Machines Like Us interviews: Paul Almond

Saturday, 30 June 2007

PA: We had optimistic expectations about when true intelligence or sentience would be achieved in artificial devices, but I think that it is possible. Intelligent machines already exist -- ourselves. The fact that matter can naturally come together to make things like humans that think shows that the process can be replicated. Of course, people argue against this. Some people say we have some kind of “immaterial” or “supernatural” soul. I think that is an incoherent concept. Roger Penrose and John Searle both argue against artificial intelligence using computers in different ways -- and I think they are both wrong.

MLUSo a human being is really a kind of machine, and the "soul" is a man-made concept?

PA: Yes. Of course, I am not referring here to the uses of the word soul when we say things like, “That piece of music moved my soul.” Sometimes the word soul is used just to express things in a poetic way, and I do not have any problem with that, but that is not the kind of “soul” we are talking about here. We are interested in “soul” as an explanation of consciousness. I do not think it does any such thing. It is not just that the explanation is wrong. There is no explanation there. Nothing is being claimed: it is just a placeholder word used to answer the question “What causes consciousness?” in a way that answers nothing.

Suppose someone asks me “What causes hurricanes?” and I answer “zervok.” When they ask me what “zervok” means I can say “It is a new word. I made it up. I define ‘zervok’ as the thing that causes hurricanes. It is obvious that I have not answered the question at all. Any question can be answered, in a trivial way, if you are allowed to make up a new word which means “whatever the answer to the question is.” “Soul” is just a trivial way of answering the question “What causes human consciousness?”

MLU: Was it this sort of thinking that lead you toward your interest in AI? What sparked your interest in the first place?

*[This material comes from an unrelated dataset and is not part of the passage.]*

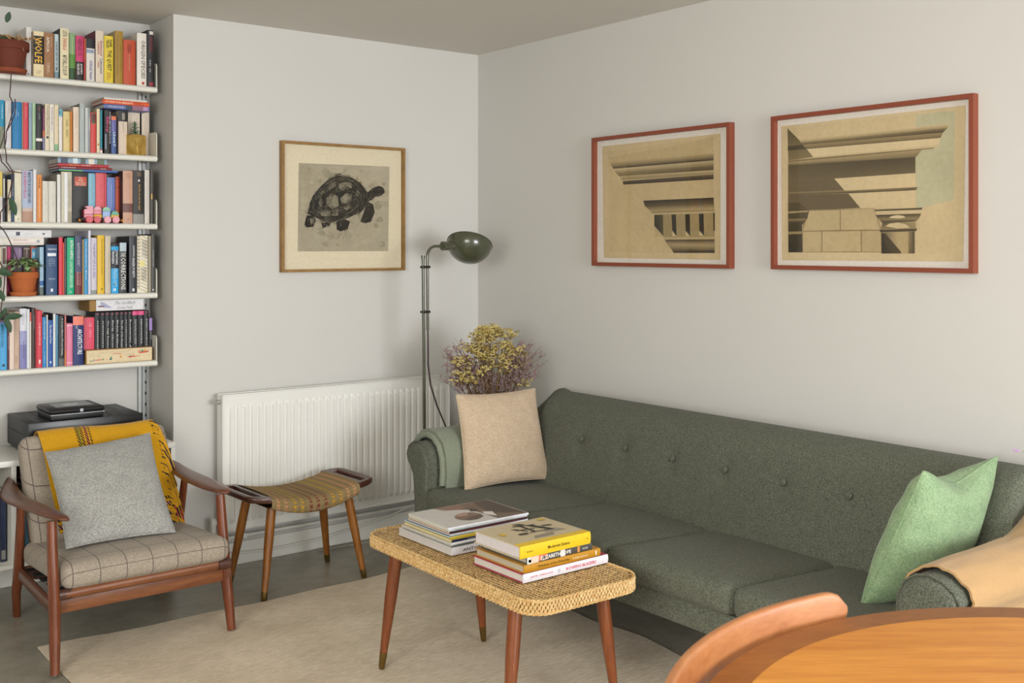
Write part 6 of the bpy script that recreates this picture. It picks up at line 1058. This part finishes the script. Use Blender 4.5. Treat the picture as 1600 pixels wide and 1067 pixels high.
obj('woven_rim', bm, M_WICK, ct, ang=60, kind='stuff')
for z_, off in ((TZ-.003, -.002), (TZ-.038, -.001)):
    for ph in (0, pi):
        bm = nb(); N_ = 620; pts = []
        for k in range(N_):
            p, t, n_ = along(k*cum[-1]/N_); a = k*2*pi*78/N_+ph; pts.append(p+n_*(off+.0026*cos(a))+Vector((0, 0, z_+.0026*sin(a))))
        loop_tube(bm, pts, .0026, 5); obj('plaited_cord', bm, M_WICK, ct)
for sx in (-1, 1):
    for sy in (-1, 1):
        a = Vector((sx*.160, sy*.325, TZ-.036)); b = Vector((sx*.208, sy*.345, .0105)); bm = nb(); tube(bm, [a, a.lerp(b, .4), a.lerp(b, .865)], [.0215, .0205, .0125], 18); lg = obj('leg', bm, M_CTLEG, ct)
        bm = nb(); tube(bm, [a.lerp(b, .86), a.lerp(b, .98), b], [.0132, .0105, .0085], 18); obj('brass_ferrule', bm, M_BRASS, lg)
# books and magazines on it
Z0 = TZ+.0012; g = 'books stacked on the coffee table'
flat_book(-1.372, -1.040, -2.094, -1.848, Z0, .4675, '#d9d6da', 'white hardback with pink lettering lowest in the coffee table stack', spine='#dddbe2', page=flat('#cfc8c0'), deco=[('h', 'JACK CARLSON', '#c8455f', .08, .33, .38, .62), ('b', '#bfbcc4', .39, .42, .3, .7), ('h', 'ROWING BLAZERS', '#d03a5c', .49, .85, .33, .68)], group=g, top='#a82a48')
flat_book(-1.366, -1.068, -2.090, -1.852, .4675, .4905, '#b8862a', 'ochre hardback second from the bottom of the coffee table stack', spine='#b98420', page=flat('#b9ae98'), deco=[('h', 'Wisdom of the Everyday', '#5a4316', .17, .58, .3, .7), ('d', '#ecdcb8', .62, .84, .35, .62), ('b', '#ece4d4', .93, .945, .2, .8)], group=g)
flat_book(-1.352, -1.098, -2.086, -1.862, .4905, .5115, '#54514a', 'dark grey book with a painted flower spine, third in the coffee table stack', spine='#4d4b46', page=flat('#c4bba8'), deco=[('b', '#dfe2da', 0, .05, 0, 1), ('b', '#e8c8b4', .05, .17, 0, 1), ('b', '#7d9a5c', .02, .06, .2, .6), ('b', '#d97a5a', .17, .30, .15, .95), ('b', '#e6dcc8', .22, .28, .1, .7), ('b', '#d8d5cc', .50, .57, 0, 1), ('b', '#c98a4a', .76, .8, .1, .9), ('h', 'ELIZABETH POPE', '#ece8e0', .20, .66, .2, .75), ('d', '#e0dcd2', .84, .93, .3, .6)], group=g)
flat_book(-1.382, -1.110, -2.092, -1.868, .5115, .5475, '#c4b594', 'tan hardback with yellow spine on top of the coffee table stack', spine='#e3bd22', page=flat('#d0c8c8'), deco=[('T', '#e3bd22', 0, 1, 0, .13), ('d', '#5a4c14', .09, .2, .42, .56), ('h', 'Modernist Estates', '#3a3214', .38, .69, .38, .64), ('d', '#5a4c14', .94, .97, .42, .56),
    ('P', '#8d8470', [(.34, .2), (.62, .2), (.66, .3), (.40, .3)]), ('P', '#9c9280', [(.60, .34), (.86, .3), (.80, .45), (.64, .46)]),
    ('P', '#1d1c1a', [(.36, .62), (.60, .58), (.60, .605), (.36, .65)]), ('P', '#1d1c1a', [(.42, .80), (.70, .73), (.70, .755), (.42, .83)]), ('P', '#1d1c1a', [(.34, .72), (.38, .71), (.47, .52), (.44, .52)]), ('P', '#1d1c1a', [(.50, .78), (.53, .775), (.53, .46), (.50, .46)]), ('P', '#1d1c1a', [(.58, .76), (.66, .72), (.76, .40), (.70, .40)]), ('P', '#1d1c1a', [(.44, .44), (.72, .40), (.72, .42), (.44, .47)]), ('P', '#1d1c1a', [(.28, .42), (.40, .40), (.40, .46), (.28, .48)]), ('P', '#1d1c1a', [(.72, .60), (.84, .56), (.84, .61), (.72, .65)]), ('P', '#3a3832', [(.46, .90), (.56, .88), (.60, .80), (.50, .80)]), ('P', '#d3b23a', [(.10, .52), (.16, .5), (.16, .62), (.1, .62)]), ('P', '#d3b23a', [(.84, .86), (.94, .84), (.92, .92), (.85, .93)])], group=g)
flat_book(-1.376, -1.085, -1.742, -1.430, Z0, .4665, '#d3cecb', 'thick white art book at the bottom of the magazine pile', spine='#dedbe0', page=flat('#c9c4bf'), deco=[('h', 'ANTONY GORMLEY', '#2f2e30', .14, .78, .3, .68)], soft=True)
g = 'magazines piled on the white art book'; Z = .4668
mags = [(-1.372, -1.075, -1.738, -1.455, .0095, '#8f9a97', '#7b8a88', 'teal spined magazine directly on the white art book'), (-1.384, -1.080, -1.750, -1.462, .0085, '#b5afa8', '#e2e2e6', 'grey magazine with white spine low in the magazine pile'), (-1.380, -1.076, -1.752, -1.470, .008, '#d8bd2c', '#232a44', 'yellow covered magazine with navy spine in the middle of the pile'), (-1.376, -1.062, -1.735, -1.462, .006, '#7a9ab4', '#c9b558', 'blue covered magazine with yellow edge in the pile'),
        (-1.372, -1.060, -1.728, -1.478, .0075, '#8d8f98', '#e3e3e8', 'white spined magazine above the yellow edged one'), (-1.376, -1.066, -1.733, -1.490, .0075, '#a03a2c', '#3a1f24', 'red covered magazine with dark maroon spine'), (-1.380, -1.064, -1.731, -1.496, .0065, '#b9b08c', '#d2d6da', 'pale magazine with green lettering just below the top one'), (-1.383, -1.062, -1.735, -1.500, .0065, '#d9d6d2', '#e0e2ea', 'glossy magazine with a dark portrait cover on top of the pile')]
for k, (a, b, c_, d_, th, top, spn, lab) in enumerate(mags):
    deco = []
    if k == 2: deco = [('d', '#c8ccd8', .2, .8, .3, .6)]
    if k == 5: deco = [('d', '#b04a58', .1, .9, .3, .6)]
    if k == 6: deco = [('d', '#3f9a78', .08, .28, .25, .7)]
    if k == 1: deco = [('T', '#dcbc22', .12, .3, .35, .95)]
    if k == 7:
        el = [(.42+.155*cos(a_)+.02*sin(a_), .34+.20*sin(a_)) for a_ in [i*2*pi/18 for i in range(18)]]
        deco = [('P', '#c9c5c0', [(.0, .0), (1, 0), (1, 1), (0, 1)]), ('P', '#6d5c50', [(.62, .02), (.99, .02), (.99, .99), (.5, .99), (.42, .80), (.60, .62)]), ('P', '#4a3d36', [(.70, .3), (.99, .05), (.99, .99), (.80, .99), (.74, .7)]), ('P', '#8a6a58', [(.30, .99), (.60, .99), (.62, .8), (.5, .72), (.36, .8)]), ('P', '#7b6658', el), ('P', '#5a483e', [(.30, .2), (.42, .14), (.55, .22), (.56, .34), (.42, .30)]), ('P', '#b08a78', [(.30, .42), (.38, .52), (.50, .50), (.42, .38)]), ('P', '#d8d4d0', [(.60, .3), (.66, .12), (.73, .36), (.64, .44)]), ('P', '#3f362f', [(.55, .55), (.62, .5), (.66, .62), (.6, .7)]), ('X', 'LUNCHEON', '#7d7a78', .10, .22, .12, .72)]
        deco = deco[:-1]
    flat_book(a, b, c_, d_, Z, Z+th, top, lab, spine=spn, page=flat('#c9c3b4'), deco=deco, group=g, soft=True, cat='magazine', name='magazine', rz=radians(random.uniform(-.8, .8))); Z += th+.0001
# ============================================================ dining table and chair
DX, DY, DZ, DR = -1.77, -3.965, .74, .64
dt = thing('dining_table', 'round honey-coloured wooden dining table in the foreground', 'table', (DX, DY, 0))
bm = nb(); lathe(bm, [(.001, DZ-.0225), (DR-.012, DZ-.0225), (DR-.002, DZ-.016), (DR, DZ-.010), (DR-.001, DZ-.003), (DR-.005, DZ), (.001, DZ)], n=128); obj('edge_band', bm, M_DINB, dt, ang=50)
bm = nb(); lathe(bm, [(.001, DZ+.0001), (DR-.062, DZ+.0001), (DR-.062, DZ+.0006), (.001, DZ+.0006)], n=128); obj('veneer_top', bm, M_DIN, dt, ang=30)
bm = nb(); lathe(bm, [(.36, DZ-.09), (.38, DZ-.09), (.38, DZ-.0226), (.36, DZ-.0226)], n=64); obj('apron_ring', bm, M_DINB, dt)
for k in range(4): a = k*pi/2+.15; bm = nb(); tube(bm, [(.37*cos(a), .37*sin(a), DZ-.024), (.40*cos(a), .40*sin(a), 0)], [.026, .016], 16); obj('leg', bm, M_CTLEG, dt)
dc = thing('dining_chair', 'dining chair with a curved wooden backrest hugging the round table', 'chair', (DX-.24, DY+.38, 0)); a0, a1 = radians(74.5), radians(131); rings = []; nA = 40
for i in range(nA+1):
    t = i/nA; a = lerp(a0, a1, t); e = min(t, 1-t)*(a1-a0)*.68; rd = .045; hh = 1 if e > rd else sqrt(max(.02, 1-(1-e/rd)**2)); zc = .746; up = .031*hh; dn = .05*hh; th = .0085*(.5+.5*hh)
    ring = []
    for k in range(20):
        b = 2*pi*(k+.5)/20; c_, s_ = cos(b), sin(b); zz = zc+(up if s_ > 0 else dn)*math.copysign(abs(s_)**.4, s_); rr = .667+th*math.copysign(abs(c_)**.4, c_)+.18*(zz-zc); ring.append(Vector((DX+rr*cos(a), DY+rr*sin(a), zz)))
    rings.append(ring)
bm = nb(); ring_faces(bm, rings); obj('backrest', bm, M_CHB, dc, world=True, ang=60)
for a in (radians(86), radians(118)):
    p = Vector((DX+.67*cos(a), DY+.67*sin(a), .75)); q = Vector((DX+.60*cos(a), DY+.60*sin(a), .42)); f = Vector((DX+.68*cos(a), DY+.68*sin(a), .0105)); bm = nb(); tube(bm, [p-Vector((0, 0, .03)), q, q.lerp(f, .5), f], [.013, .017, .015, .011], 12); obj('leg', bm, M_CHB, dc, world=True)
a = radians(102); p = Vector((DX+.30*cos(a), DY+.30*sin(a), 0)); bm = nb(); tube(bm, [p+Vector((0, 0, .42)), p+Vector((0, 0, .0105))], [.017, .011], 12); obj('leg', bm, M_CHB, dc, world=True)
cs_ = [Vector((DX+.62*cos(b), DY+.62*sin(b), 0)) for b in [radians(82+k*5) for k in range(9)]]+[Vector((DX+.26*cos(a+k), DY+.26*sin(a+k), 0)) for k in (.35, 0, -.35)]
bm = nb(); ring_faces(bm, [[v+Vector((0, 0, z)) for v in cs_] for z in (.42, .45)]); obj('seat', bm, M_SOFA, dc, world=True)
# small bottle with a dried sprig at the right-hand end of the dining table
bm = nb(); lathe(bm, [(.001, 0), (.03, 0), (.033, .01), (.033, .10), (.014, .14), (.013, .19), (.011, .19), (.012, .14), (.030, .10), (.030, .012), (.001, .006)], (-1.93, -4.115, DZ+.0008), 24)
solo('glass_bottle', bm, M_GLASS, 'clear glass bottle on the dining table just outside the right edge', 'bottle', loc=(-1.93, -4.115, DZ+.0008))
r = thing('dried_sprig', 'thin dried mauve sprig reaching in at the right edge', 'flowers', (-1.93, -4.115, DZ+.02)); rn = random.Random(31); bs = nb(); bp = nb(); b0 = Vector((-1.93, -4.115, DZ+.012))
for e in ((-2.100, -3.906, 1.182), (-1.99, -4.02, 1.21), (-1.90, -4.10, 1.24), (-1.86, -4.20, 1.18), (-1.82, -4.08, 1.15)):
    e = Vector(e); m = Vector((-1.93, -4.115, 1.0)); tube(bs, bez(b0, m, e, 6), [.0012]*5+[.0008, .0005], 5)
    for _ in range(9):
        s = bez(b0, m, e, 10)[rn.randrange(7, 11)]; t = s+Vector((rn.gauss(0, .010), rn.gauss(0, .010), rn.uniform(-.004, .014))); tube(bs, [s, t], [.0005, .0003], 3, False)
        for q in range(3): ico(bp, s.lerp(t, .5+.25*q), rn.uniform(.0010, .0020))
obj('stems', bs, flat('#6d7a4a', .9), r, world=True, kind='stuff'); obj('mauve_florets', bp, flat('#a080a8', .9), r, world=True, kind='stuff')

PA: Yes, a lot of it was this sort of thinking. I was curious about how my own brain's ability to think developed, and was also interested when I heard of computers being described as “thinking machines.” I remember wondering if they could really think like me. I went through a phase of being interested in brains when I was very young. I remember when I was about 5, asking someone if a computer could think like a person -- and being told that it would not happen because it would need to be a machine the size of a town. I remember imagining this huge machine -- literally superimposed on my town -- thinking. At the same time, I had just been told it was impossible, so I was disappointed. I got my first computer at 12 and taught myself to program, like a lot of people at the time. I wondered at this stage if all these commands could really be put together to think. Could something like me work like that? Having just found out how to program I wanted to write the ultimate program, of course, and this was clearly it. Portrayals of robots and computers in science fiction interested me after this, but I think by this time I was interested in AI anyway.